Start
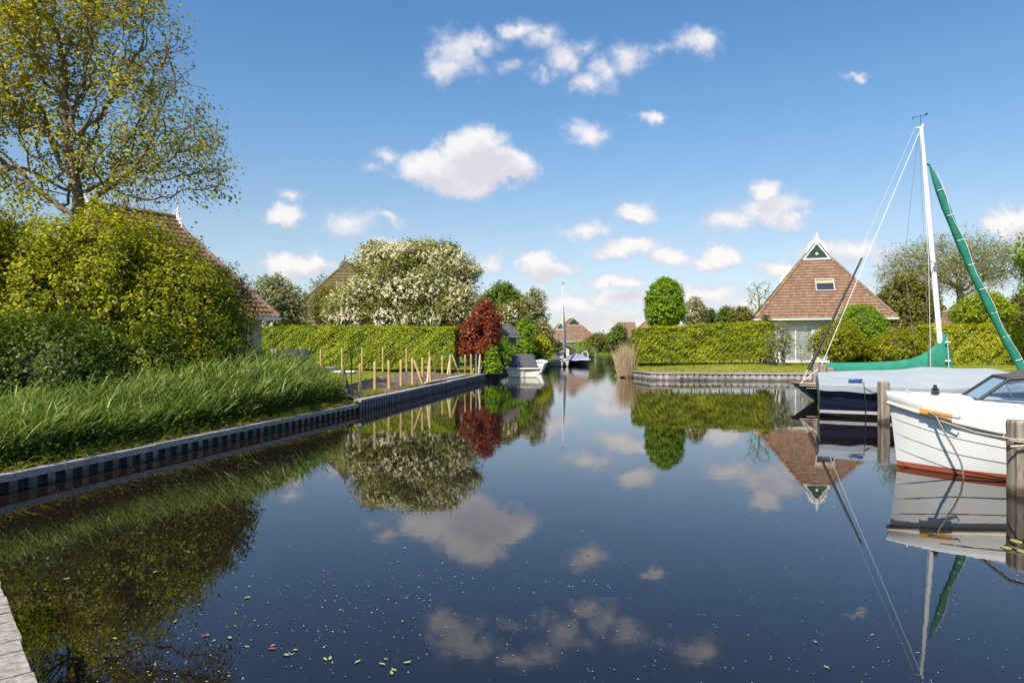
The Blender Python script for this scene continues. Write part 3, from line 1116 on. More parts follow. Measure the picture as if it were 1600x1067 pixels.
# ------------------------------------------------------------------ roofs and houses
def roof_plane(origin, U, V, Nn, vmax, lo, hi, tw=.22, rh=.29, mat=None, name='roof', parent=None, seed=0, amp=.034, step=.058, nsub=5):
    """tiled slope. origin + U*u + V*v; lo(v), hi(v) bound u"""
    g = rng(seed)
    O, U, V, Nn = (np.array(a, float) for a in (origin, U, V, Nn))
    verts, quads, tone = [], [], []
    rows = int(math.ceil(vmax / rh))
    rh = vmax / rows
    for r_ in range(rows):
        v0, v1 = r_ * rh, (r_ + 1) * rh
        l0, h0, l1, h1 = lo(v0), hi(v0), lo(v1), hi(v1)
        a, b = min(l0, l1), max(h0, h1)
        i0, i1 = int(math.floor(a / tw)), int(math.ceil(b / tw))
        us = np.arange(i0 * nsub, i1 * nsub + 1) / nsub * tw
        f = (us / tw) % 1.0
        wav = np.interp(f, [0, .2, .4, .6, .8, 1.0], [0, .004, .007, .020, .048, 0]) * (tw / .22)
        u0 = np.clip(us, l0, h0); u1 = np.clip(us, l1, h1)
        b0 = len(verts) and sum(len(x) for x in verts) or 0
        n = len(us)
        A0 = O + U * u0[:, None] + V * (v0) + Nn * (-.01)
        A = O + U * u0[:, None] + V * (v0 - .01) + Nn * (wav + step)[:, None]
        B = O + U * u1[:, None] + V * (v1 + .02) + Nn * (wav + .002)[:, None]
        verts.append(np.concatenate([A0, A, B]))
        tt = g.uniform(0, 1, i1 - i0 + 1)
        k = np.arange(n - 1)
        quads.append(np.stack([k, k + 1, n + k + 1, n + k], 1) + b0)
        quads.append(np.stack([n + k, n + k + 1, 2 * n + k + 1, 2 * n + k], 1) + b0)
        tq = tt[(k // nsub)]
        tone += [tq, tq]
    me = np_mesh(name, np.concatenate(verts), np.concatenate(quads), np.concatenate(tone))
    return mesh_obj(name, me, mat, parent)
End
Start
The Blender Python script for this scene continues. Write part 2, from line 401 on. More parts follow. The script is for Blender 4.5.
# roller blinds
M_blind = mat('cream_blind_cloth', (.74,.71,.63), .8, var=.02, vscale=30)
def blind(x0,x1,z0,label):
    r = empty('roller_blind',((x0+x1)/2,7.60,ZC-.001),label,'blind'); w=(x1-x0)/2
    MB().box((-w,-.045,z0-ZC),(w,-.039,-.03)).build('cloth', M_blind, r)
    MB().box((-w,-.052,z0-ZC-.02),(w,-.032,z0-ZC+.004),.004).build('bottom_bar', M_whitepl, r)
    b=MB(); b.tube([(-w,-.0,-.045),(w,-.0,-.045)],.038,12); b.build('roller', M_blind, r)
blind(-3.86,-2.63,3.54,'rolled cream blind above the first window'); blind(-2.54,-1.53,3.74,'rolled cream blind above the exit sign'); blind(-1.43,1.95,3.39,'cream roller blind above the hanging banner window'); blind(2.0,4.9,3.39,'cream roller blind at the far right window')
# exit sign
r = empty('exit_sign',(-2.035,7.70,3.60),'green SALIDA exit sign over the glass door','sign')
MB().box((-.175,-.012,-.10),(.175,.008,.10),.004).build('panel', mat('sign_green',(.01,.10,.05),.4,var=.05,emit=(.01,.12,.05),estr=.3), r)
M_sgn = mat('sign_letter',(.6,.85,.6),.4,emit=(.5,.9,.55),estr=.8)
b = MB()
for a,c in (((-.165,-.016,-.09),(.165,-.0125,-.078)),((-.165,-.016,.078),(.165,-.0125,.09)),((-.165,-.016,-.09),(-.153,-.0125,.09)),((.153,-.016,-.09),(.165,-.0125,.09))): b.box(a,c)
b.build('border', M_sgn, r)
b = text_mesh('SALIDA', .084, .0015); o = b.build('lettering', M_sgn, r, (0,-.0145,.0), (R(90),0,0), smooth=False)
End
Start
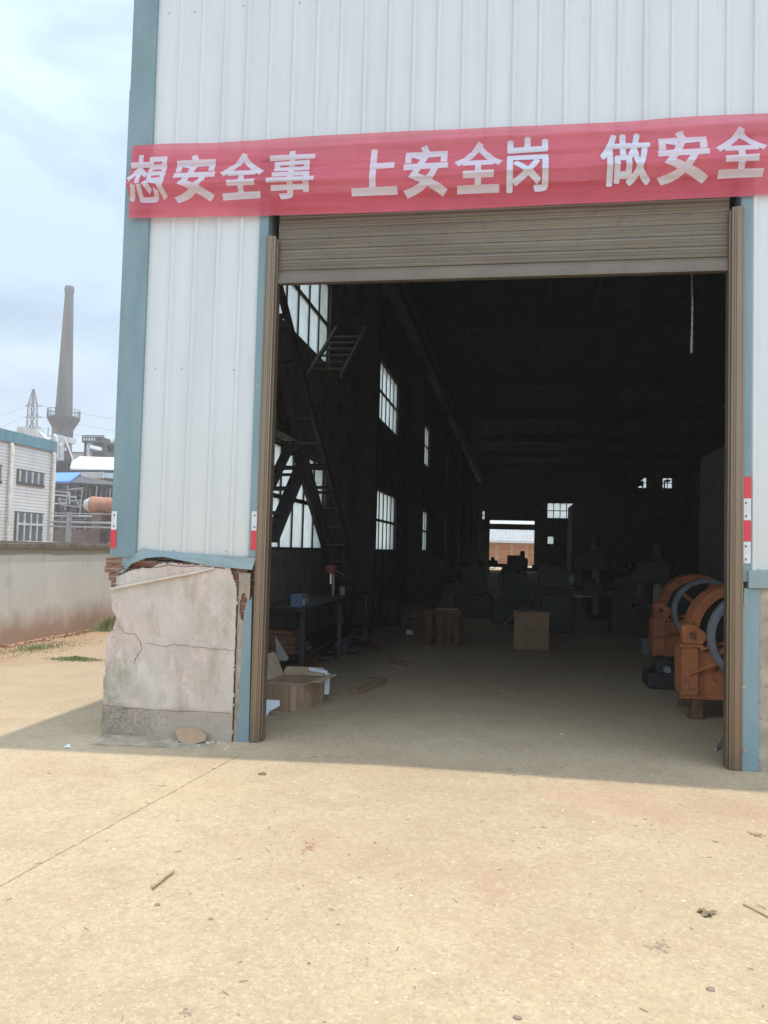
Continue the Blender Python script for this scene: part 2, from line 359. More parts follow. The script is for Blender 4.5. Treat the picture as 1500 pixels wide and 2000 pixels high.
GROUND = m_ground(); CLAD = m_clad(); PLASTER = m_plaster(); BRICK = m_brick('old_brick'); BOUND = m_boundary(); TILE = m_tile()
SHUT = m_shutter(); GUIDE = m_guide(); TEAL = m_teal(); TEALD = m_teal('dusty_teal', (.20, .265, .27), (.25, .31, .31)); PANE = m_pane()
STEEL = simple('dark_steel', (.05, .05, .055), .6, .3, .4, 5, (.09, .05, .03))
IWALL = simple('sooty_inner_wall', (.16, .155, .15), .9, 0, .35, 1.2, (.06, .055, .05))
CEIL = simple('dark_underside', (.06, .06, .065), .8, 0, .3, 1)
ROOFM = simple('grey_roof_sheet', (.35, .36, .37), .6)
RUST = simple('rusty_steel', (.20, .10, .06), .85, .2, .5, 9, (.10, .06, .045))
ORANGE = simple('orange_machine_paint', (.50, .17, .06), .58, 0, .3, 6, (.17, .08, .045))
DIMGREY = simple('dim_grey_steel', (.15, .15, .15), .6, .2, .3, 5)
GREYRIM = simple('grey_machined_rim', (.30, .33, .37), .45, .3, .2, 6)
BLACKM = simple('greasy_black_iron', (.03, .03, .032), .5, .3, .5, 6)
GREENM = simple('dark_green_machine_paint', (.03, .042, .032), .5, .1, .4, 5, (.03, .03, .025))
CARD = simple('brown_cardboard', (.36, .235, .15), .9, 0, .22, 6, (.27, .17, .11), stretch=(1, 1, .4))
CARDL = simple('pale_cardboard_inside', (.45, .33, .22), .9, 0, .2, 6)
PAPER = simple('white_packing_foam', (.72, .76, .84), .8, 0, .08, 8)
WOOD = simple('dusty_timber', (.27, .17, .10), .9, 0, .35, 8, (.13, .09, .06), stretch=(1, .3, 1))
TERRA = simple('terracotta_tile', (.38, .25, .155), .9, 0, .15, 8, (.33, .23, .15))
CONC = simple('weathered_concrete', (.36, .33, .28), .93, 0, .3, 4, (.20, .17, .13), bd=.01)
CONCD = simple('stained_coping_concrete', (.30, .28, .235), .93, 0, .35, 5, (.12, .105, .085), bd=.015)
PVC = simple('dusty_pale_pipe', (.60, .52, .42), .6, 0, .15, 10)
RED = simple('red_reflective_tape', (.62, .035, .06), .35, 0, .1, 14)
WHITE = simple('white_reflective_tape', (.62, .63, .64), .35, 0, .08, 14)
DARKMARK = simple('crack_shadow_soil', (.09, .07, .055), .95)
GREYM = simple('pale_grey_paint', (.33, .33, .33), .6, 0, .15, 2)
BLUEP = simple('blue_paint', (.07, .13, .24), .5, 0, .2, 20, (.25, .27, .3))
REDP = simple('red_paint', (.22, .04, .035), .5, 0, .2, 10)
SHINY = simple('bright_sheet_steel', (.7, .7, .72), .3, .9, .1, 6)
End
▶ [EXERCISE OBJECTIVE]: In the listing above, locate the line containing "(.09, .05, .03))" and the line containing "(.03, .03, .032), .5, .3, .5, 6)", then transcribe both and every line between them verbatim.

▶ [OUTPUT]:
STEEL = simple('dark_steel', (.05, .05, .055), .6, .3, .4, 5, (.09, .05, .03))
IWALL = simple('sooty_inner_wall', (.16, .155, .15), .9, 0, .35, 1.2, (.06, .055, .05))
CEIL = simple('dark_underside', (.06, .06, .065), .8, 0, .3, 1)
ROOFM = simple('grey_roof_sheet', (.35, .36, .37), .6)
RUST = simple('rusty_steel', (.20, .10, .06), .85, .2, .5, 9, (.10, .06, .045))
ORANGE = simple('orange_machine_paint', (.50, .17, .06), .58, 0, .3, 6, (.17, .08, .045))
DIMGREY = simple('dim_grey_steel', (.15, .15, .15), .6, .2, .3, 5)
GREYRIM = simple('grey_machined_rim', (.30, .33, .37), .45, .3, .2, 6)
BLACKM = simple('greasy_black_iron', (.03, .03, .032), .5, .3, .5, 6)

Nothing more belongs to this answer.